• EXERCISE DIRECTIONS: Make an exact copy of all the data.

• DATA LINES:
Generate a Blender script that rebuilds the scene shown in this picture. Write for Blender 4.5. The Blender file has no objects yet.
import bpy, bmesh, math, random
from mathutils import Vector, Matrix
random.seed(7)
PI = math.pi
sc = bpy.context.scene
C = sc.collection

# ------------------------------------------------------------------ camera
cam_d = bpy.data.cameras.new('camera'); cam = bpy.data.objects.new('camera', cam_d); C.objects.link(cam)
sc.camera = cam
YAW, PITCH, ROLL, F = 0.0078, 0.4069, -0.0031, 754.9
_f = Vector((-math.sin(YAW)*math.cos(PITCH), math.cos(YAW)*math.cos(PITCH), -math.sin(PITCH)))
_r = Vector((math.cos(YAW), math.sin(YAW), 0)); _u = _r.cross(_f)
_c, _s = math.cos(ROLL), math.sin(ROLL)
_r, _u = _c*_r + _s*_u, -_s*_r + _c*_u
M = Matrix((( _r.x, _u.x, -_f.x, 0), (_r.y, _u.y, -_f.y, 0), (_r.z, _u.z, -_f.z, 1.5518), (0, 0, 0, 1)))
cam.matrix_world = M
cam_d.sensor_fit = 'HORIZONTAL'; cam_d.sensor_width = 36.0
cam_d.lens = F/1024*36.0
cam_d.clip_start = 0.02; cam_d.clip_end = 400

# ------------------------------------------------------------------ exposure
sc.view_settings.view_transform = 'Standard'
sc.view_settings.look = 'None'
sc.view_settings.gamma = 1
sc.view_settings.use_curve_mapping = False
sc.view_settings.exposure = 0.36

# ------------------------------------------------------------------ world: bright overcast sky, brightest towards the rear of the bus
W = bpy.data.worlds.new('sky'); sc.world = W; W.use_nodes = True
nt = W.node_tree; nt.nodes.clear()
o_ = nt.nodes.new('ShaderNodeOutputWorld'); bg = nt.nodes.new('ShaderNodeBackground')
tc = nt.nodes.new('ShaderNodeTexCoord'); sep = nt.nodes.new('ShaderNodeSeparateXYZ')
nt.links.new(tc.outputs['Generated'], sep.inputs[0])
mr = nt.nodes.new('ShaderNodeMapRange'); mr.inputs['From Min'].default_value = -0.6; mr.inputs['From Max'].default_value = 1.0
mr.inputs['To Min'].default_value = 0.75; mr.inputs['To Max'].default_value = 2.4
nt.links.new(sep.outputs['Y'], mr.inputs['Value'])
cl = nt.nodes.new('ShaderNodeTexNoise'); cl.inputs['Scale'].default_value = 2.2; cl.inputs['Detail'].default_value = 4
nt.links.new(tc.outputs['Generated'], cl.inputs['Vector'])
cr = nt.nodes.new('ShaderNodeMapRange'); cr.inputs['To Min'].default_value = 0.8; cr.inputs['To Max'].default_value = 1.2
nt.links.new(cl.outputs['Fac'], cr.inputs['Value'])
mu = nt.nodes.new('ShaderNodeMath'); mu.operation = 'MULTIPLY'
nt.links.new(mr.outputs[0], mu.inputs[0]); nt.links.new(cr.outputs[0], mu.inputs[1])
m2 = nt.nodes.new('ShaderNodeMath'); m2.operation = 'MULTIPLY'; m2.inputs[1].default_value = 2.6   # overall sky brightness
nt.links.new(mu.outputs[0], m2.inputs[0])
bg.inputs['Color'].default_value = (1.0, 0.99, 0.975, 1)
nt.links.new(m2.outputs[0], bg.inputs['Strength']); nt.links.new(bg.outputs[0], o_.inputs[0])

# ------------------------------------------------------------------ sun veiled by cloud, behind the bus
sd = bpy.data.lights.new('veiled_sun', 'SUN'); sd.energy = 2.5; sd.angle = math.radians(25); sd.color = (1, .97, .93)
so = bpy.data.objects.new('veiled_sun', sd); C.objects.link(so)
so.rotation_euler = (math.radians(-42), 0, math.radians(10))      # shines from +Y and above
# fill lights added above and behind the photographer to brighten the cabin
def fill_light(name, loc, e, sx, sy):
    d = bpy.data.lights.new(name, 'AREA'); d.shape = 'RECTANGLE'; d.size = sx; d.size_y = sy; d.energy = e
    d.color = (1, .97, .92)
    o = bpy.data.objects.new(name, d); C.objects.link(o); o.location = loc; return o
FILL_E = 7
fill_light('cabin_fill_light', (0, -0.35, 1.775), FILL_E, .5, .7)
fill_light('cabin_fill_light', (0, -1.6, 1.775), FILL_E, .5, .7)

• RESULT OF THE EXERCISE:
Generate a Blender script that rebuilds the scene shown in this picture. Write for Blender 4.5. The Blender file has no objects yet.
import bpy, bmesh, math, random
from mathutils import Vector, Matrix
random.seed(7)
PI = math.pi
sc = bpy.context.scene
C = sc.collection

# ------------------------------------------------------------------ camera
cam_d = bpy.data.cameras.new('camera'); cam = bpy.data.objects.new('camera', cam_d); C.objects.link(cam)
sc.camera = cam
YAW, PITCH, ROLL, F = 0.0078, 0.4069, -0.0031, 754.9
_f = Vector((-math.sin(YAW)*math.cos(PITCH), math.cos(YAW)*math.cos(PITCH), -math.sin(PITCH)))
_r = Vector((math.cos(YAW), math.sin(YAW), 0)); _u = _r.cross(_f)
_c, _s = math.cos(ROLL), math.sin(ROLL)
_r, _u = _c*_r + _s*_u, -_s*_r + _c*_u
M = Matrix((( _r.x, _u.x, -_f.x, 0), (_r.y, _u.y, -_f.y, 0), (_r.z, _u.z, -_f.z, 1.5518), (0, 0, 0, 1)))
cam.matrix_world = M
cam_d.sensor_fit = 'HORIZONTAL'; cam_d.sensor_width = 36.0
cam_d.lens = F/1024*36.0
cam_d.clip_start = 0.02; cam_d.clip_end = 400

# ------------------------------------------------------------------ exposure
sc.view_settings.view_transform = 'Standard'
sc.view_settings.look = 'None'
sc.view_settings.gamma = 1
sc.view_settings.use_curve_mapping = False
sc.view_settings.exposure = 0.36

# ------------------------------------------------------------------ world: bright overcast sky, brightest towards the rear of the bus
W = bpy.data.worlds.new('sky'); sc.world = W; W.use_nodes = True
nt = W.node_tree; nt.nodes.clear()
o_ = nt.nodes.new('ShaderNodeOutputWorld'); bg = nt.nodes.new('ShaderNodeBackground')
tc = nt.nodes.new('ShaderNodeTexCoord'); sep = nt.nodes.new('ShaderNodeSeparateXYZ')
nt.links.new(tc.outputs['Generated'], sep.inputs[0])
mr = nt.nodes.new('ShaderNodeMapRange'); mr.inputs['From Min'].default_value = -0.6; mr.inputs['From Max'].default_value = 1.0
mr.inputs['To Min'].default_value = 0.75; mr.inputs['To Max'].default_value = 2.4
nt.links.new(sep.outputs['Y'], mr.inputs['Value'])
cl = nt.nodes.new('ShaderNodeTexNoise'); cl.inputs['Scale'].default_value = 2.2; cl.inputs['Detail'].default_value = 4
nt.links.new(tc.outputs['Generated'], cl.inputs['Vector'])
cr = nt.nodes.new('ShaderNodeMapRange'); cr.inputs['To Min'].default_value = 0.8; cr.inputs['To Max'].default_value = 1.2
nt.links.new(cl.outputs['Fac'], cr.inputs['Value'])
mu = nt.nodes.new('ShaderNodeMath'); mu.operation = 'MULTIPLY'
nt.links.new(mr.outputs[0], mu.inputs[0]); nt.links.new(cr.outputs[0], mu.inputs[1])
m2 = nt.nodes.new('ShaderNodeMath'); m2.operation = 'MULTIPLY'; m2.inputs[1].default_value = 2.6   # overall sky brightness
nt.links.new(mu.outputs[0], m2.inputs[0])
bg.inputs['Color'].default_value = (1.0, 0.99, 0.975, 1)
nt.links.new(m2.outputs[0], bg.inputs['Strength']); nt.links.new(bg.outputs[0], o_.inputs[0])

# ------------------------------------------------------------------ sun veiled by cloud, behind the bus
sd = bpy.data.lights.new('veiled_sun', 'SUN'); sd.energy = 2.5; sd.angle = math.radians(25); sd.color = (1, .97, .93)
so = bpy.data.objects.new('veiled_sun', sd); C.objects.link(so)
so.rotation_euler = (math.radians(-42), 0, math.radians(10))      # shines from +Y and above
# fill lights added above and behind the photographer to brighten the cabin
def fill_light(name, loc, e, sx, sy):
    d = bpy.data.lights.new(name, 'AREA'); d.shape = 'RECTANGLE'; d.size = sx; d.size_y = sy; d.energy = e
    d.color = (1, .97, .92)
    o = bpy.data.objects.new(name, d); C.objects.link(o); o.location = loc; return o
FILL_E = 7
fill_light('cabin_fill_light', (0, -0.35, 1.775), FILL_E, .5, .7)
fill_light('cabin_fill_light', (0, -1.6, 1.775), FILL_E, .5, .7)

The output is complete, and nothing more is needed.